*Job*
Write the records out again, precisely as they stand.

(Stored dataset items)
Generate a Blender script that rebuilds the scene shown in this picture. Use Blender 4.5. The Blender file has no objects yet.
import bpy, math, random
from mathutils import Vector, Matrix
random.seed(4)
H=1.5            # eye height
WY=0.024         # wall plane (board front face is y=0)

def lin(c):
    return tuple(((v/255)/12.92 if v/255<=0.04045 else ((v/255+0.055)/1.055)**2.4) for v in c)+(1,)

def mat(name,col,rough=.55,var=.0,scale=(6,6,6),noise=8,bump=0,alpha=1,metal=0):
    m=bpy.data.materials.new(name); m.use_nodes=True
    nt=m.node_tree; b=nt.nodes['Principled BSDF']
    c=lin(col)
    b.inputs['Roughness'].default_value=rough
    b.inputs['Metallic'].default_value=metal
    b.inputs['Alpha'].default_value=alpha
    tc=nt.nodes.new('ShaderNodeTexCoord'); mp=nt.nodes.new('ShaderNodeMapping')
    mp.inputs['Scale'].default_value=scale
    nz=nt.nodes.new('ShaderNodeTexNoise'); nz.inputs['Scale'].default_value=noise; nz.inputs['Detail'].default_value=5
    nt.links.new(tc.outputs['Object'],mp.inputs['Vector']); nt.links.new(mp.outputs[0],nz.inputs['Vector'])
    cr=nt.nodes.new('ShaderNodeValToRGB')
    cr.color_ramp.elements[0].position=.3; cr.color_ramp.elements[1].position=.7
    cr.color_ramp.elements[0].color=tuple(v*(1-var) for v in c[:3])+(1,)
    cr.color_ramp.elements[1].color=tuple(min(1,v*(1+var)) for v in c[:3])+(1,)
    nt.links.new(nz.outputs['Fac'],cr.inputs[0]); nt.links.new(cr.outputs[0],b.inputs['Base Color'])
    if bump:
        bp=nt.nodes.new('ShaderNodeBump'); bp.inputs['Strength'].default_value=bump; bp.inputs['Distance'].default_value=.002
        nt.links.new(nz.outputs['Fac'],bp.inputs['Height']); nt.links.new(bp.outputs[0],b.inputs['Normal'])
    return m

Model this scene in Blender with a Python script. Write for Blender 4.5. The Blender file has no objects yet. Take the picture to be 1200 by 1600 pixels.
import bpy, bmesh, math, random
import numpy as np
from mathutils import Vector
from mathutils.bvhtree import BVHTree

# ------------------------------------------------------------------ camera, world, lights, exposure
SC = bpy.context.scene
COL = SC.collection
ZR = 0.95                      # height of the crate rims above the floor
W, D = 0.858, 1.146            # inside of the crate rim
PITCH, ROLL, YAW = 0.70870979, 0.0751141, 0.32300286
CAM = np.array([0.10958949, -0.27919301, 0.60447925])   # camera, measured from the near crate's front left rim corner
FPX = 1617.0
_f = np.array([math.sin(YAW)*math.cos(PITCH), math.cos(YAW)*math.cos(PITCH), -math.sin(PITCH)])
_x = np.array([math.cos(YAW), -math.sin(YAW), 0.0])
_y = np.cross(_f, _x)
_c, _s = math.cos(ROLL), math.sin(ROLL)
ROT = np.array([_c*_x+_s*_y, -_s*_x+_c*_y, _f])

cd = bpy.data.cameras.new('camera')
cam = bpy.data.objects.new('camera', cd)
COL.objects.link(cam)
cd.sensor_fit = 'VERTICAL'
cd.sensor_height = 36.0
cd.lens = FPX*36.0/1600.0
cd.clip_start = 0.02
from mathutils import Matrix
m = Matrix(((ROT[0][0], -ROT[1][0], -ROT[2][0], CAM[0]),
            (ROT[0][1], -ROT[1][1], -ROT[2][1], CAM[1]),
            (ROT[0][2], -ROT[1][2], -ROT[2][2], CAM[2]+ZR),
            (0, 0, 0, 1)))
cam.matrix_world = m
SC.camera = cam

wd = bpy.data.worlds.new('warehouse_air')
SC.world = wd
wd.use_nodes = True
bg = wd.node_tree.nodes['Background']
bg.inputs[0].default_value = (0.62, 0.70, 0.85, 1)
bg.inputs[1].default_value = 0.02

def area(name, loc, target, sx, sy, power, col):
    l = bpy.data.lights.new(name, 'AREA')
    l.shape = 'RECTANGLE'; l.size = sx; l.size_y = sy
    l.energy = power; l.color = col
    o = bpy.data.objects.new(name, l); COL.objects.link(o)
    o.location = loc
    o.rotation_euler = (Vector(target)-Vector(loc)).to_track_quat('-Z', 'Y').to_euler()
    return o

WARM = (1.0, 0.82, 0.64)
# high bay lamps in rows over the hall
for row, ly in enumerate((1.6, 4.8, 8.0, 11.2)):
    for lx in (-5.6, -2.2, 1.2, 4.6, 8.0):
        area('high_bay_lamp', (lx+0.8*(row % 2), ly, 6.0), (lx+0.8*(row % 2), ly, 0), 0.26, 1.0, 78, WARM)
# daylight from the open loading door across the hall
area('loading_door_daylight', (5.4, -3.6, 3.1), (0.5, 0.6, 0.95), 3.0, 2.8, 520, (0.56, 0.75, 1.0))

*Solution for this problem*
Generate a Blender script that rebuilds the scene shown in this picture. Use Blender 4.5. The Blender file has no objects yet.
import bpy, math, random
from mathutils import Vector, Matrix
random.seed(4)
H=1.5            # eye height
WY=0.024         # wall plane (board front face is y=0)

def lin(c):
    return tuple(((v/255)/12.92 if v/255<=0.04045 else ((v/255+0.055)/1.055)**2.4) for v in c)+(1,)

def mat(name,col,rough=.55,var=.0,scale=(6,6,6),noise=8,bump=0,alpha=1,metal=0):
    m=bpy.data.materials.new(name); m.use_nodes=True
    nt=m.node_tree; b=nt.nodes['Principled BSDF']
    c=lin(col)
    b.inputs['Roughness'].default_value=rough
    b.inputs['Metallic'].default_value=metal
    b.inputs['Alpha'].default_value=alpha
    tc=nt.nodes.new('ShaderNodeTexCoord'); mp=nt.nodes.new('ShaderNodeMapping')
    mp.inputs['Scale'].default_value=scale
    nz=nt.nodes.new('ShaderNodeTexNoise'); nz.inputs['Scale'].default_value=noise; nz.inputs['Detail'].default_value=5
    nt.links.new(tc.outputs['Object'],mp.inputs['Vector']); nt.links.new(mp.outputs[0],nz.inputs['Vector'])
    cr=nt.nodes.new('ShaderNodeValToRGB')
    cr.color_ramp.elements[0].position=.3; cr.color_ramp.elements[1].position=.7
    cr.color_ramp.elements[0].color=tuple(v*(1-var) for v in c[:3])+(1,)
    cr.color_ramp.elements[1].color=tuple(min(1,v*(1+var)) for v in c[:3])+(1,)
    nt.links.new(nz.outputs['Fac'],cr.inputs[0]); nt.links.new(cr.outputs[0],b.inputs['Base Color'])
    if bump:
        bp=nt.nodes.new('ShaderNodeBump'); bp.inputs['Strength'].default_value=bump; bp.inputs['Distance'].default_value=.002
        nt.links.new(nz.outputs['Fac'],bp.inputs['Height']); nt.links.new(bp.outputs[0],b.inputs['Normal'])
    return m

Model this scene in Blender with a Python script. Write for Blender 4.5. The Blender file has no objects yet. Take the picture to be 1200 by 1600 pixels.
import bpy, bmesh, math, random
import numpy as np
from mathutils import Vector
from mathutils.bvhtree import BVHTree

# ------------------------------------------------------------------ camera, world, lights, exposure
SC = bpy.context.scene
COL = SC.collection
ZR = 0.95                      # height of the crate rims above the floor
W, D = 0.858, 1.146            # inside of the crate rim
PITCH, ROLL, YAW = 0.70870979, 0.0751141, 0.32300286
CAM = np.array([0.10958949, -0.27919301, 0.60447925])   # camera, measured from the near crate's front left rim corner
FPX = 1617.0
_f = np.array([math.sin(YAW)*math.cos(PITCH), math.cos(YAW)*math.cos(PITCH), -math.sin(PITCH)])
_x = np.array([math.cos(YAW), -math.sin(YAW), 0.0])
_y = np.cross(_f, _x)
_c, _s = math.cos(ROLL), math.sin(ROLL)
ROT = np.array([_c*_x+_s*_y, -_s*_x+_c*_y, _f])

cd = bpy.data.cameras.new('camera')
cam = bpy.data.objects.new('camera', cd)
COL.objects.link(cam)
cd.sensor_fit = 'VERTICAL'
cd.sensor_height = 36.0
cd.lens = FPX*36.0/1600.0
cd.clip_start = 0.02
from mathutils import Matrix
m = Matrix(((ROT[0][0], -ROT[1][0], -ROT[2][0], CAM[0]),
            (ROT[0][1], -ROT[1][1], -ROT[2][1], CAM[1]),
            (ROT[0][2], -ROT[1][2], -ROT[2][2], CAM[2]+ZR),
            (0, 0, 0, 1)))
cam.matrix_world = m
SC.camera = cam

wd = bpy.data.worlds.new('warehouse_air')
SC.world = wd
wd.use_nodes = True
bg = wd.node_tree.nodes['Background']
bg.inputs[0].default_value = (0.62, 0.70, 0.85, 1)
bg.inputs[1].default_value = 0.02

def area(name, loc, target, sx, sy, power, col):
    l = bpy.data.lights.new(name, 'AREA')
    l.shape = 'RECTANGLE'; l.size = sx; l.size_y = sy
    l.energy = power; l.color = col
    o = bpy.data.objects.new(name, l); COL.objects.link(o)
    o.location = loc
    o.rotation_euler = (Vector(target)-Vector(loc)).to_track_quat('-Z', 'Y').to_euler()
    return o

WARM = (1.0, 0.82, 0.64)
# high bay lamps in rows over the hall
for row, ly in enumerate((1.6, 4.8, 8.0, 11.2)):
    for lx in (-5.6, -2.2, 1.2, 4.6, 8.0):
        area('high_bay_lamp', (lx+0.8*(row % 2), ly, 6.0), (lx+0.8*(row % 2), ly, 0), 0.26, 1.0, 78, WARM)
# daylight from the open loading door across the hall
area('loading_door_daylight', (5.4, -3.6, 3.1), (0.5, 0.6, 0.95), 3.0, 2.8, 520, (0.56, 0.75, 1.0))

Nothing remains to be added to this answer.